= Work to be completed =
Your task is to reproduce, verbatim and without pictures, the lines from the opening of the listing through the line containing "cam.location = (0, -D, ZC);".
§ §
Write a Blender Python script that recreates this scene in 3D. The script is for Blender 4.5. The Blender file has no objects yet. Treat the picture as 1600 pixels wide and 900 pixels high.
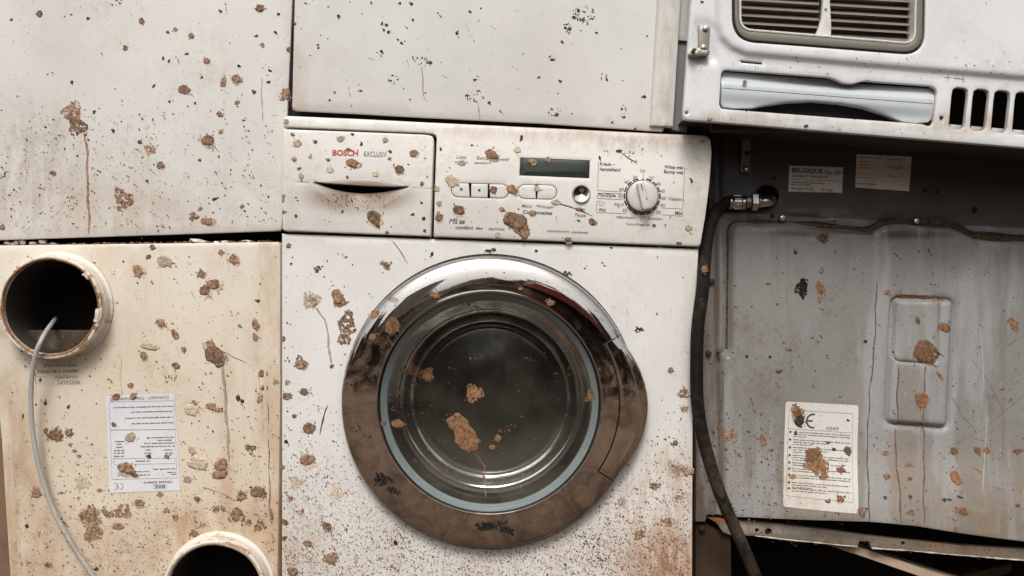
import bpy, math, random
import numpy as np
from mathutils import Vector
from mathutils.geometry import delaunay_2d_cdt

# ------------------------------------------------------------------ camera, light, exposure
S = 0.0009            # metres per reference unit on the washing machine's front plane
D = 1.6               # camera distance from that plane
ZC = 0.64             # camera height above the ground
scene = bpy.context.scene
cam_d = bpy.data.cameras.new("camera"); cam = bpy.data.objects.new("camera", cam_d)
scene.collection.objects.link(cam); scene.camera = cam
cam_d.sensor_width = 36; cam_d.lens = 36 * D / (1600 * S)
cam_d.clip_start = 0.02; cam_d.clip_end = 400
cam.location = (0, -D, ZC); cam.rotation_euler = (math.radians(90), 0, 0)

SUN_EL, SUN_AZ = math.radians(47), math.radians(187)      # azimuth measured like the sky node
world = bpy.data.worlds.new("World"); scene.world = world; world.use_nodes = True
wn = world.node_tree; bg = wn.nodes["Background"]
sky = wn.nodes.new("ShaderNodeTexSky"); sky.sky_type = 'NISHITA'; sky.sun_disc = False
sky.sun_elevation = SUN_EL; sky.sun_rotation = SUN_AZ
sky.air_density = 1.0; sky.dust_density = 6.0; sky.ozone_density = 1.0
hs = wn.nodes.new("ShaderNodeHueSaturation"); hs.inputs["Saturation"].default_value = 0.12
wn.links.new(sky.outputs[0], hs.inputs["Color"]); wn.links.new(hs.outputs[0], bg.inputs["Color"])
bg.inputs["Strength"].default_value = 0.088
sun_d = bpy.data.lights.new("sun", 'SUN'); sun_d.energy = 1.4; sun_d.angle = math.radians(18); sun_d.color = (1, .95, .885)
sun = bpy.data.objects.new("sun", sun_d); scene.collection.objects.link(sun); sun.location = (0, -5, 6)
sd = Vector((math.sin(SUN_AZ) * math.cos(SUN_EL), math.cos(SUN_AZ) * math.cos(SUN_EL), math.sin(SUN_EL)))
sun.rotation_euler = sd.to_track_quat('Z', 'Y').to_euler()
vs = scene.view_settings; vs.view_transform = 'Standard'; vs.look = 'None'; vs.gamma = 1; vs.use_curve_mapping = False
vs.exposure = 0.33

R = random.Random(7); NR = np.random.RandomState(3)
C = scene.collection

# ------------------------------------------------------------------ helpers: objects
def thing(name, label, cat, loc, group=None):
    o = bpy.data.objects.new(name, None); C.objects.link(o); o.location = loc; o.empty_display_size = .05
    o["label"] = label; o["category"] = cat
    if group: o["group"] = group
    return o

def put(name, me, mat, parent=None, smooth=True, sharp=40, label=None, kind=None):
    o = bpy.data.objects.new(name, me); C.objects.link(o)
    if mat: me.materials.append(mat)
    if smooth:
        me.polygons.foreach_set("use_smooth", [True] * len(me.polygons))
        me.set_sharp_from_angle(angle=math.radians(sharp))
    if parent is not None:
        o.parent = parent
        if parent.parent is None: o.location = -parent.location    # meshes are in world metres
    if label: o["label"] = label
    if kind: o["kind"] = kind
    return o

def mesh(verts, faces, name="mesh"):
    me = bpy.data.meshes.new(name); me.from_pydata([tuple(v) for v in verts], [], faces); me.update()
    return me

# ------------------------------------------------------------------ helpers: surfaces
class Surf:
    """A front surface: reference coordinates (u right, v down, centre 800,450) on a plane at depth y0 with relief f (metres, towards the viewer)."""
    def __init__(s, y0, f=None): s.y0 = y0; s.k = (D + y0) / D; s.f = f or (lambda u, v: u * 0.0)
    def pts(s, u, v, dh=0.0):
        u = np.asarray(u, float); v = np.asarray(v, float)
        return np.stack([(u - 800) * S * s.k, s.y0 - s.f(u, v) - dh, ZC + (450 - v) * S * s.k], -1)
    def pt(s, u, v, dh=0.0): return Vector(s.pts([u], [v], dh)[0])

def sstep(a, b, x):
    t = np.clip((x - a) / (b - a), 0, 1); return t * t * (3 - 2 * t)
def wav(u, v, amp, l=180., p=0.):
    return amp * (np.sin(u / l * 2.1 + p) * np.cos(v / l * 1.7 + 1.3 * p) + .5 * np.sin(u / l * 4.3 + v / l * 3.1 + p))

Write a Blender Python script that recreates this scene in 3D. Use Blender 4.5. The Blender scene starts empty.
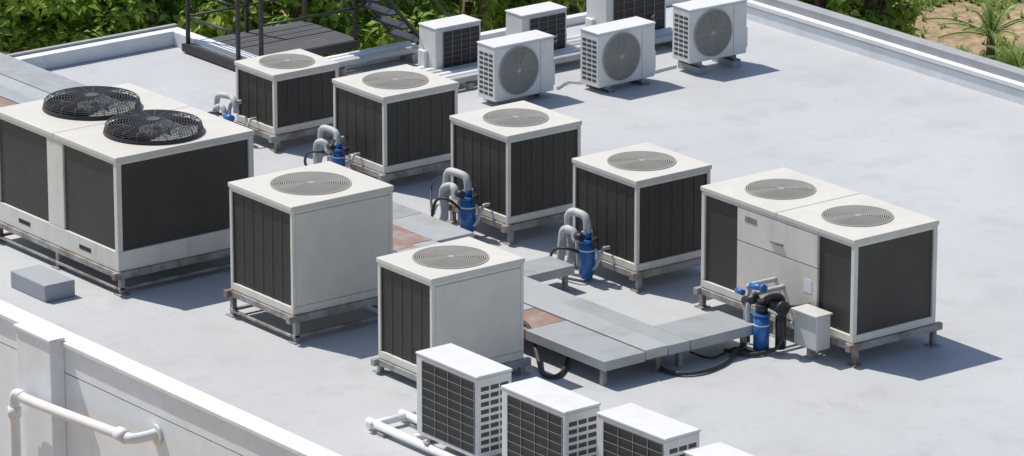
import bpy, math, random
from mathutils import Vector, Matrix
random.seed(7)
C = bpy.context.scene.collection
PI = math.pi
# ------------------------------------------------------------------ camera
FPX = 5000.0; PIT = math.radians(17.0); YAW = math.radians(37.5); DIST = 53.0
fh = Vector((math.sin(YAW), math.cos(YAW), 0))
FW = Vector((fh.x*math.cos(PIT), fh.y*math.cos(PIT), -math.sin(PIT)))
RT = Vector((math.cos(YAW), -math.sin(YAW), 0))
UP = RT.cross(FW)
CAM = -FW*DIST
cd = bpy.data.cameras.new('camera'); cam = bpy.data.objects.new('camera', cd); C.objects.link(cam)
cd.sensor_width = 36; cd.lens = FPX/1024*36; cd.clip_start = 1; cd.clip_end = 3000
cam.matrix_world = Matrix(((RT.x, UP.x, -FW.x, CAM.x), (RT.y, UP.y, -FW.y, CAM.y), (RT.z, UP.z, -FW.z, CAM.z), (0,0,0,1)))
bpy.context.scene.camera = cam

def P(u, v, z=0.0):
    d = FW*FPX + RT*(u-512) + UP*(228-v)
    return CAM + d*((z-CAM.z)/d.z)
def on_x(u, v, X):
    d = FW*FPX + RT*(u-512) + UP*(228-v)
    return CAM+d*((X-CAM.x)/d.x)

# ------------------------------------------------------------------ materials
def nd(t, k, **kw):
    n = t.nodes.new(k)
    for a, b in kw.items(): setattr(n, a, b)
    return n
def paint(name, col, dirt=None, amt=0.5, rough=0.5, metal=0.0, scale=3.0, streak=False, bump=0.0, fine=True, lo=0.5, hi=0.8):
    m = bpy.data.materials.new(name); m.use_nodes = True; t = m.node_tree; L = t.links
    b = t.nodes['Principled BSDF']
    g = nd(t, 'ShaderNodeNewGeometry')
    mp = nd(t, 'ShaderNodeMapping'); L.new(g.outputs['Position'], mp.inputs['Vector'])
    if streak: mp.inputs['Scale'].default_value = (1, 1, 0.12)
    n = nd(t, 'ShaderNodeTexNoise'); n.inputs['Scale'].default_value = scale*(3 if streak else 1); n.inputs['Detail'].default_value = 8; n.inputs['Roughness'].default_value = .65
    L.new(mp.outputs[0], n.inputs['Vector'])
    r = nd(t, 'ShaderNodeMapRange'); r.inputs[1].default_value = lo; r.inputs[2].default_value = hi; r.inputs[4].default_value = amt
    L.new(n.outputs['Fac'], r.inputs[0])
    mx = nd(t, 'ShaderNodeMix', data_type='RGBA'); L.new(r.outputs[0], mx.inputs[0])
    mx.inputs[6].default_value = (*col, 1); d = dirt or tuple(c*.55 for c in col); mx.inputs[7].default_value = (*d, 1)
    out = mx.outputs[2]
    if fine:
        n2 = nd(t, 'ShaderNodeTexNoise'); n2.inputs['Scale'].default_value = 6; n2.inputs['Detail'].default_value = 4
        L.new(g.outputs['Position'], n2.inputs['Vector'])
        r2 = nd(t, 'ShaderNodeMapRange'); r2.inputs[1].default_value = .3; r2.inputs[2].default_value = .7; r2.inputs[3].default_value = .95; r2.inputs[4].default_value = 1.03
        L.new(n2.outputs['Fac'], r2.inputs[0])
        v = nd(t, 'ShaderNodeVectorMath', operation='SCALE'); L.new(out, v.inputs[0]); L.new(r2.outputs[0], v.inputs['Scale'])
        out = v.outputs[0]
    L.new(out, b.inputs['Base Color'])
    b.inputs['Roughness'].default_value = rough; b.inputs['Metallic'].default_value = metal
    if bump:
        bp = nd(t, 'ShaderNodeBump'); bp.inputs['Strength'].default_value = bump; bp.inputs['Distance'].default_value = .02
        L.new(n.outputs['Fac'], bp.inputs['Height']); L.new(bp.outputs[0], b.inputs['Normal'])
    return m
M = {}
M['cream'] = paint('cream_paint', (.70,.67,.60), (.42,.36,.28), .5, .4, streak=True, scale=1.5)
M['cream_top'] = paint('cream_top_paint', (.64,.615,.555), (.46,.42,.35), .45, .42, scale=1.5)
M['beige'] = paint('beige_panel_paint', (.68,.64,.56), (.50,.46,.39), .35, .4, streak=True, scale=.8)
M['white'] = paint('white_plastic', (.70,.70,.68), (.50,.48,.43), .35, .4, streak=True, scale=1.5)
M['white_top'] = paint('white_top_plastic', (.70,.70,.685), (.56,.54,.50), .35, .4, scale=1.6)
M['boxgrey'] = paint('grey_box_paint', (.56,.56,.54), (.38,.37,.34), .4, .4, scale=1.5)
M['pipewhite'] = paint('white_pipe_paint', (.74,.75,.76), (.50,.50,.50), .3, .35, scale=4)
M['wrap'] = paint('pipe_wrap', (.50,.51,.51), (.30,.28,.26), .7, .6, scale=7, bump=.4)
M['coil'] = paint('coil_fins', (.044,.038,.033), (.080,.068,.055), .8, .55, scale=1.5)
M['coil2'] = paint('coil_fins_smooth', (.042,.037,.033), (.075,.065,.055), .7, .55, scale=1.2)
M['coil3'] = paint('coil_fins_dark', (.028,.027,.026), (.055,.05,.045), .7, .55, scale=2)
M['guard'] = paint('guard_wire', (.10,.092,.08), (.13,.12,.10), .6, .5, scale=6, fine=False)
M['fin'] = paint('fin_wire', (.066,.058,.050), (.09,.08,.065), .6, .5, scale=6, fine=False)
M['lguard'] = paint('light_guard_wire', (.28,.27,.26), (.25,.23,.2), .6, .5, scale=6, fine=False)
M['tguard'] = paint('top_guard_wire', (.38,.36,.32), (.32,.29,.25), .5, .5, scale=6, fine=False)
M['wguard'] = paint('white_guard_wire', (.44,.43,.40), (.38,.36,.32), .5, .5, scale=6, fine=False)
M['black'] = paint('black_metal', (.022,.022,.024), (.05,.045,.04), .6, .45, scale=5, fine=False)
M['gwire'] = paint('dark_grey_wire', (.075,.075,.08), (.12,.11,.10), .6, .45, scale=5, fine=False)
M['dark'] = paint('dark_inside', (.03,.03,.03), None, .3, .8, fine=False)
M['slot'] = paint('slot_shadow', (.07,.07,.07), None, .3, .8, fine=False)
M['recess'] = paint('grille_recess', (.20,.195,.18), None, .3, .8, fine=False)
M['blade'] = paint('fan_blade_plastic', (.08,.08,.08), (.1,.09,.08), .5, .5)
M['blade2'] = paint('fan_blade_grey', (.24,.24,.24), (.2,.19,.18), .5, .5)
M['blade3'] = paint('fan_blade_light', (.215,.21,.195), None, .2, .6)
M['steel'] = paint('galvanised_steel', (.36,.36,.36), (.22,.15,.10), .9, .5, .2, scale=5, lo=.45, hi=.6)
M['tray'] = paint('grey_sheet_metal', (.37,.39,.40), (.29,.26,.24), .7, .42, .1, scale=2.6, bump=.1, lo=.48, hi=.7)
M['tray2'] = paint('pale_sheet_metal', (.43,.445,.45), (.34,.31,.28), .7, .42, .1, scale=2.6, bump=.1, lo=.48, hi=.7)
M['rust'] = paint('rusty_sheet', (.27,.165,.13), (.33,.30,.28), .9, .8, scale=3.2, lo=.44, hi=.62)
M['blue'] = paint('blue_enamel', (.03,.15,.42), (.02,.09,.24), .6, .35, scale=8)
M['rubber'] = paint('black_rubber', (.035,.035,.037), (.09,.09,.09), .5, .6, scale=8, fine=False)
M['wall'] = paint('wall_render', (.80,.84,.88), (.66,.70,.76), .6, .75, scale=.35, streak=True, bump=.05)
M['parapet'] = paint('parapet_paint', (.74,.76,.78), (.48,.49,.50), .6, .7, scale=2.2, bump=.15)
M['coping'] = paint('grey_coping', (.34,.355,.37), (.24,.24,.24), .7, .7, scale=2.5, bump=.2)
M['plinth'] = paint('concrete_plinth', (.34,.36,.39), (.26,.27,.28), .7, .8, scale=3, bump=.3)
M['deck'] = paint('dark_deck_slats', (.085,.085,.09), (.15,.14,.14), .7, .7, scale=3)
M['bark'] = paint('bark', (.12,.09,.06), (.05,.04,.03), .8, .9, scale=8, bump=.6)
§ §
= Answer for this exercise =
Write a Blender Python script that recreates this scene in 3D. The script is for Blender 4.5. The Blender file has no objects yet. Treat the picture as 1600 pixels wide and 900 pixels high.
import bpy, math, random
import numpy as np
from mathutils import Vector
from mathutils.geometry import delaunay_2d_cdt

# ------------------------------------------------------------------ camera, light, exposure
S = 0.0009            # metres per reference unit on the washing machine's front plane
D = 1.6               # camera distance from that plane
ZC = 0.64             # camera height above the ground
scene = bpy.context.scene
cam_d = bpy.data.cameras.new("camera"); cam = bpy.data.objects.new("camera", cam_d)
scene.collection.objects.link(cam); scene.camera = cam
cam_d.sensor_width = 36; cam_d.lens = 36 * D / (1600 * S)
cam_d.clip_start = 0.02; cam_d.clip_end = 400
cam.location = (0, -D, ZC); cam.rotation_euler = (math.radians(90), 0, 0)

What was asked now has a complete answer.